I am laying my heart out here and you know it. I know you are happy where you are and you know I am miserable. I wish I was there and yet all I know is that, what your happy?, your miserable? You never really tell me. It seems your holding something back while I just long to be near someone, I need to be wanted.

I can't believe I ever chose work over you. In the all time worst trades in history in the history of trades I fucked up. I look back at a decade of bad decision's and stupid ego and regret, (yeah regret a fucking big word for me), a lot.

How is possible something that was soright has gone so bad so fast.

My hurt is real and deep and I would give it all away for a real minute with you, just to look in your eyes and to hold you again. I know it will never happen but thought keeps me alive most nights.

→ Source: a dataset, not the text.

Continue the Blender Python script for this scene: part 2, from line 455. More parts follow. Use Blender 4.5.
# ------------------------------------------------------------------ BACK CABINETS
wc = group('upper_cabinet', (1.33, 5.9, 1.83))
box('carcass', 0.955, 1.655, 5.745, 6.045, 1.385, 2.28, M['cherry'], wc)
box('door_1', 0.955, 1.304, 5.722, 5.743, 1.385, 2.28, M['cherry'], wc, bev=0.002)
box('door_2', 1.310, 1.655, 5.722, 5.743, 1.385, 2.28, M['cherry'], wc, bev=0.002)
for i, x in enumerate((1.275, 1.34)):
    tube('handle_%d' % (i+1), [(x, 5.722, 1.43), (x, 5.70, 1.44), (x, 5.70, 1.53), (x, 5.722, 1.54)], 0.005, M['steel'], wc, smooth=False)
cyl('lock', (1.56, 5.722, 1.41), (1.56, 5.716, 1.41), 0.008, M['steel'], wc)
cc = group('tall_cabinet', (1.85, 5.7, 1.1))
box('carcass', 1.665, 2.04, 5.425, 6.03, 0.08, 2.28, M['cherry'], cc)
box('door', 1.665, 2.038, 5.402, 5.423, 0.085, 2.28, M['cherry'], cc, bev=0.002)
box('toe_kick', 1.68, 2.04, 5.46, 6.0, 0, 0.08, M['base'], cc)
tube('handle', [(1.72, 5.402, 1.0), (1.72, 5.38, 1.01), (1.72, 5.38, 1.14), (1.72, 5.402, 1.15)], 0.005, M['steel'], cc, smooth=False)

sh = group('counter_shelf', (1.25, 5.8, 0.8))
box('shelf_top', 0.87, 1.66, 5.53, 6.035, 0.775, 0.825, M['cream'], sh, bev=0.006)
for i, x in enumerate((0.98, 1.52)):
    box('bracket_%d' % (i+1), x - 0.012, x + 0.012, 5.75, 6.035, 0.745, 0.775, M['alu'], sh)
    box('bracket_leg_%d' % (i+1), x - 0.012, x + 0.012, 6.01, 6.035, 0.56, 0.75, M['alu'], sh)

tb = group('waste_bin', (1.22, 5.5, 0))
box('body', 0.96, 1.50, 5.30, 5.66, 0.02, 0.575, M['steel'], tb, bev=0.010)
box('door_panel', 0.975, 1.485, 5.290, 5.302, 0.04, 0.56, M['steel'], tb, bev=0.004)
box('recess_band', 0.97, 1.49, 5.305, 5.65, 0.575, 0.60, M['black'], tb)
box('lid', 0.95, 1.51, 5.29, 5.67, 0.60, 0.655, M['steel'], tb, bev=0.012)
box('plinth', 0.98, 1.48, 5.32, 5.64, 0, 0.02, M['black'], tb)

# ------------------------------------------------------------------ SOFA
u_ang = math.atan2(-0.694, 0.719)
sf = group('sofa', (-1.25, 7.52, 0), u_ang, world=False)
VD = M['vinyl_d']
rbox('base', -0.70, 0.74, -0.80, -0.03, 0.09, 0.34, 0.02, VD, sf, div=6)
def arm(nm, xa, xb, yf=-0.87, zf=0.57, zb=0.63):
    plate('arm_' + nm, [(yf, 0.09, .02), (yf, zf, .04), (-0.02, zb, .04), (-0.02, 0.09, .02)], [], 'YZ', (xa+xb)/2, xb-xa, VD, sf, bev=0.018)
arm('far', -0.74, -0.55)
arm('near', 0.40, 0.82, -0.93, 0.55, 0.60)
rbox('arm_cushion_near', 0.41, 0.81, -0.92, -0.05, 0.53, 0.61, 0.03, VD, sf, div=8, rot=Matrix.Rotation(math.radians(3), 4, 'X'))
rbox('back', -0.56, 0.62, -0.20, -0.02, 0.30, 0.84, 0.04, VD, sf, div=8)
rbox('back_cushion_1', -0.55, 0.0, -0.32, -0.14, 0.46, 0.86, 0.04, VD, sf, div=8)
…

I am looking for support for someone to pump me up to lift my spirits all the things you used to do.

Monday, July 05, 2004

Once again I got screwed. I work in a small office that is technically a satellite office across town from our main office. Today is Monday the 5th of July and our main office is closed but no one told my assistant or me. We both showed up for work before 8:00am this morning, 7:45am for me 7:55 am for her. No message on the answering machine, no message on the voice-mail. I send my assistant to 3 different restaurants to complete some employee opinion surveys. When I talk to one of our restaurant managers he says to me, “Why are you working today the office is closed.” I said, “ If the office was closed I would know about it” He looks at me with a shit eating grin and says, “The office is closed, they didn’t tell you”

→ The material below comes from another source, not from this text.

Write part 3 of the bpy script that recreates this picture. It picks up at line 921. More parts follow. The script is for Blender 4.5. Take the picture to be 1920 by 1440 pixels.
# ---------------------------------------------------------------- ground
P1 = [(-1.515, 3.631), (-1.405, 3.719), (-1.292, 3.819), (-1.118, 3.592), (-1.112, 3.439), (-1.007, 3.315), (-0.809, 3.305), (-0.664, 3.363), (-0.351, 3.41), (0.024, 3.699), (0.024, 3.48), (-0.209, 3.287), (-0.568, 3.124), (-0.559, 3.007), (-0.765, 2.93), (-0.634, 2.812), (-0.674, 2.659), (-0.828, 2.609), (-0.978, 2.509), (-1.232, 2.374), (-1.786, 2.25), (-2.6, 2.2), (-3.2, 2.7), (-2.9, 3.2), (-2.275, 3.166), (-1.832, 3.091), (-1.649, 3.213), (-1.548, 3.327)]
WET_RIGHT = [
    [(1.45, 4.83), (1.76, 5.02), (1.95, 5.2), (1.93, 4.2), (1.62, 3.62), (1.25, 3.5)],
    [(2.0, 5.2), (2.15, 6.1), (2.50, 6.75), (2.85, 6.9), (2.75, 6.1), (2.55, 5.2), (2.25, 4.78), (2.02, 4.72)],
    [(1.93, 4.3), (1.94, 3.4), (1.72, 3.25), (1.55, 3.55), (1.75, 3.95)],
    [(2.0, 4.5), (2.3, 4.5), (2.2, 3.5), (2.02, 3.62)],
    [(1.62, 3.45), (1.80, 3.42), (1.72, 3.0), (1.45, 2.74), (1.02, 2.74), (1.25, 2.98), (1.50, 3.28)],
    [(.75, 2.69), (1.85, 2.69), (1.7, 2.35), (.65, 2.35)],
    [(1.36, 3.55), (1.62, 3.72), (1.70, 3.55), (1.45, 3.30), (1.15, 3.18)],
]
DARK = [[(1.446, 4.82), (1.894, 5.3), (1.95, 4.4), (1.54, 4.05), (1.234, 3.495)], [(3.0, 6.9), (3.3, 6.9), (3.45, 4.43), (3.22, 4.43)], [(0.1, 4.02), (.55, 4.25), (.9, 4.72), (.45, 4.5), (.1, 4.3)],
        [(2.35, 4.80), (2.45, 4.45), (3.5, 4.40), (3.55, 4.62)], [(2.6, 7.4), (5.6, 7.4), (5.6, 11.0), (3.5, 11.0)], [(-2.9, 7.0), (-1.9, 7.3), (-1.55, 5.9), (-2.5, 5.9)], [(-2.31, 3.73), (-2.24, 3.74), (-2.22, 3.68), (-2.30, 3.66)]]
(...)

I place a call to the main office and sure enough the answering machine is on. I call the owner and as usual no answer. I page him and I then call my assistant and apologize for the mistake and I send her home with pay for the rest of the day with the promise that she can leave 2 hours early on Friday with pay.

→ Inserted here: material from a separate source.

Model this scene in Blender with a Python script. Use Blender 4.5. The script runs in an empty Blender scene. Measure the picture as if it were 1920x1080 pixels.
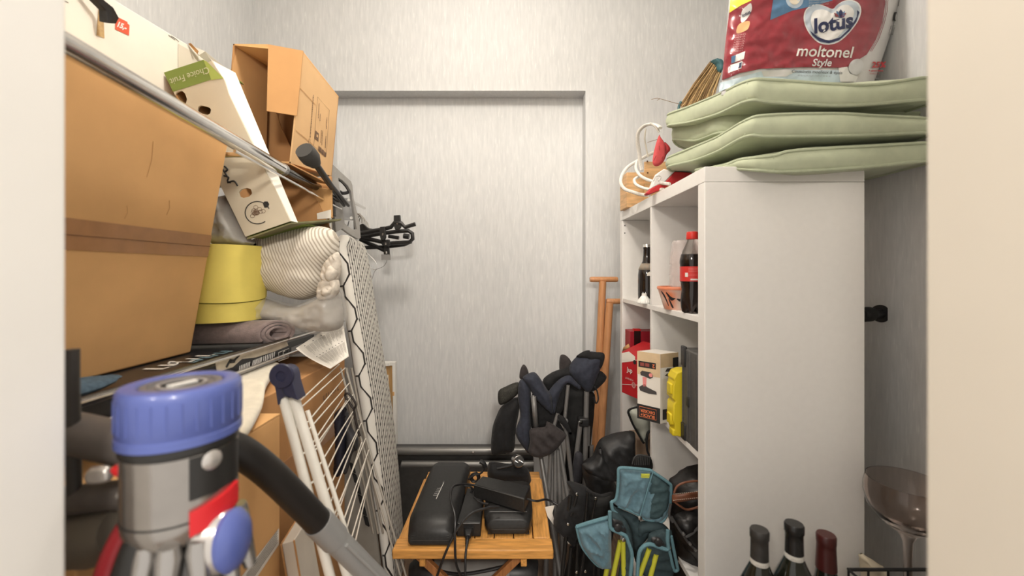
import bpy, bmesh, math, random
from mathutils import Vector, Matrix, noise
from mathutils.geometry import delaunay_2d_cdt

random.seed(7)
SC = bpy.context.scene
COL = SC.collection
PI = math.pi
# ------------------------------------------------------------------ camera
F, CX, HY, CZ = 768.0, 960.0, 510.0, 1.21      # focal length and horizon in pixels of the 1920x1080 frame, eye height in metres
cam_d = bpy.data.cameras.new('camera')
cam_d.sensor_width = 36.0
cam_d.lens = 36.0 * F / 1920.0
cam_d.shift_y = -(540.0 - HY) / 1920.0
cam_d.clip_start = 0.02
cam_d.dof.use_dof = True
cam_d.dof.focus_distance = 1.45
cam_d.dof.aperture_fstop = 14.4 / 6.0
cam = bpy.data.objects.new('camera', cam_d)
cam.location = (0, 0, CZ)
cam.rotation_euler = (PI / 2, 0, 0)
COL.objects.link(cam)
SC.camera = cam
# ------------------------------------------------------------------ world, lamps, exposure
SC.view_settings.view_transform = 'Standard'
SC.view_settings.look = 'None'
SC.view_settings.gamma = 1.0
SC.view_settings.use_curve_mapping = False
SC.view_settings.exposure = 0.80
world = bpy.data.worlds.new('hallway_ambient')
SC.world = world
world.use_nodes = True
world.node_tree.nodes['Background'].inputs[0].default_value = (1.0, 0.945, 0.875, 1)
world.node_tree.nodes['Background'].inputs[1].default_value = 0.58

def lamp(name, kind, loc, power, color, size, rot=(0, 0, 0)):
    d = bpy.data.lights.new(name, kind)
    d.energy = power
    d.color = color
    if kind == 'AREA':
        d.shape = 'DISK'
        d.size = size
    else:
        d.shadow_soft_size = size
    o = bpy.data.objects.new(name, d)
    o.location = loc
    o.rotation_euler = rot
    COL.objects.link(o)
    return o
lamp('closet_ceiling_lamp', 'POINT', (-0.13, 0.95, 2.50), 17.5, (1.0, 0.925, 0.83), 0.07)
lamp('hallway_light', 'POINT', (0.30, -1.2, 2.2), 70.0, (1.0, 0.925, 0.83), 0.15)
lamp('hallway_light', 'POINT', (-0.85, -1.3, 2.2), 38.0, (1.0, 0.925, 0.83), 0.15)  # extra unseen hall light, added to brighten the shelf side and interior

# ------------------------------------------------------------------ helpers
def U(px, py, Y):
    return Vector(((px - CX) / F * Y, Y, CZ - (py - HY) / F * Y))
def UX(px, py, X):
    return U(px, py, F * X / (px - CX))
def UZ(px, py, Z):
    return U(px, py, F * (CZ - Z) / (py - HY))
def UP(px, py, p0, n):
    d = Vector(((px - CX) / F, 1.0, -(py - HY) / F))
    o = Vector((0, 0, CZ))
    return o + d * ((Vector(p0) - o).dot(n) / d.dot(n))
def crop(x0, y0, s):
    return lambda pts: [(x0 + a / s, y0 + b / s) for a, b in pts]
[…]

The owner finally calls and says, “No one told you?” “Nope” I say I explained that I worked on Saturday and Sunday and talked to the Supervisors on Saturday and no one told me we were to be off today. He doesn’t say sorry just “ok” and hangs up.

It would not be so bad but for 12 years this has been shits been going on, the money is good but the treatment is intolerable. Maybe it is time to move on.

Sunday, July 04, 2004

I heard you were coming to town this weekend and my heart is alive. I know you are not coming to see me but some how deep down I am excited.

Is it possible I will see you and you will want to see me?

I can’t stop thinking about the possibilities that exist!

Will we be together or will we be apart?

Will you want to see me?

Do you still want me or am I just a FRIEND?

I will admit to exhilaration that I haven’t had in a long time.

I am afraid to call you, but I have too. The possibilities are too important. I cannot stand the “not knowing” How will you look, how will I look, what will you say to me, what will I say to you?

Will you hug me, will you kiss me? Will you spend time with me or as I suspect lots of time with others and a little time with me.




Thursday, July 01, 2004

The pain is temporary. The memories last forever. Just keep going. Just keep going.